En Afrique, les musées privés souffrent de modèles économiques précaires. Et le Musée Paul Ahyi n’est pas un cas isolé. Souvent, ces institutions naissent de la passion d’un individu ou d’une famille, mais manquent de mécanismes pour garantir leur pérennité. Le projet a commencé au début des années 1990, explique sa veuve Charlotte Ahyi, citée par le site d’information Togoactualité.com. «Au départ, ça devait être notre maison. Puis on a décidé d’en faire un musée», reprend Charlotte Ahyi. Depuis son décès, en janvier 2010, sa femme et ses enfants ont continué petit à petit. «Si Paul Ahyi était le favori du Général Eyadema, l’Etat n’a aucunement contribué à édifier le petit musée. Je les ai contactés pour avoir des financements, mais personne ne m’a jamais répondu», se désole Charlotte Ahyi.
Une dépendance qui fragilise
La question des partenariats avec des institutions internationales, comme l’Institut français ou des fondations privées, se pose alors. Si ces collaborations permettent de souffler un temps, elles créent aussi une dépendance qui fragilise encore davantage les structures. Pourtant, Daniel Agbenonwossi reste optimiste. En travaillant à mieux valoriser les œuvres de Paul Ahyi, en multipliant les collaborations locales et internationales, et en sensibilisant le public togolais à l’importance de ce patrimoine, il espère donner un second souffle au musée. «Aujourd’hui, il y a un travail en cours pour évaluer les œuvres de l’artiste, décédé depuis un certain temps», dit-t-il. Toutefois, il faut reconnaître que la survie des musées privés en Afrique, comme celui d’Agnassan Paul Ahyi, pose une question plus large, celle de la place accordée à la culture dans les politiques publiques et les mentalités.
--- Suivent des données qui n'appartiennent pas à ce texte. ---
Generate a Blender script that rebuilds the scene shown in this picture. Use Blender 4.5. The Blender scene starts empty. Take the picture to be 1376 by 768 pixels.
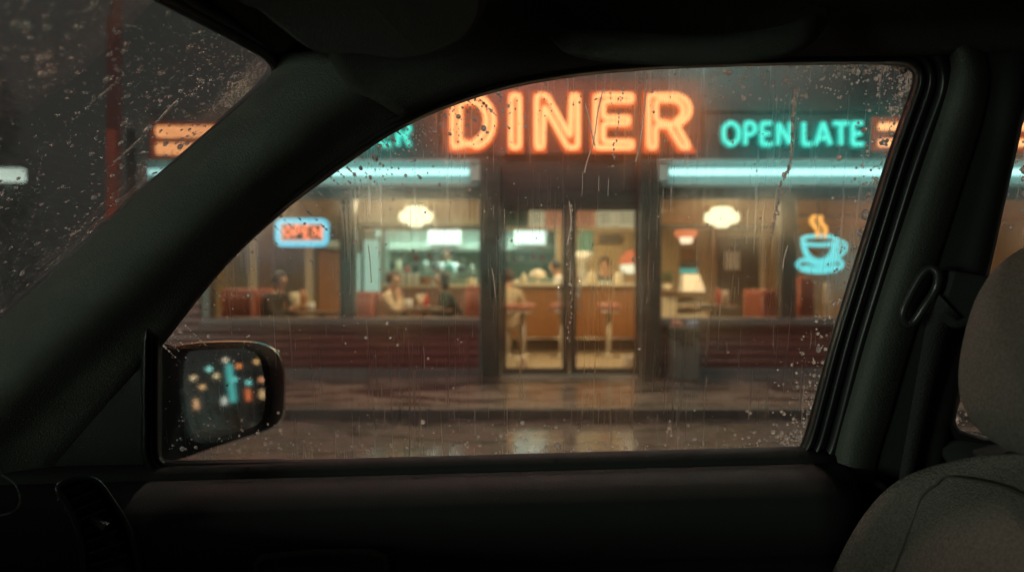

Si des artistes comme Paul Ahyi ont marqué leur époque par leur créativité, le défi pour les générations futures sera de préserver cet héritage. En attendant, dans les allées silencieuses du musée, les œuvres monumentales de Paul Ahyi continuent de raconter l’histoire d’un homme et d’un pays. Mais pour combien de temps encore ?
Cette enquête a été réalisée dans le cadre de la session de formation de l’Organisation internationale de la Francophonie (Oif) sur la découvrabilité des œuvres culturelles africaines, à Lomé (Togo). Une formation au profit de 30 jeunes journalistes culturels venus de 16 pays dont 9 de la Communauté économique des Etats de l’Afrique de l’Ouest (Cedeao) et 7 de la Communauté économique des Etats de l’Afrique centrale (Ceeac).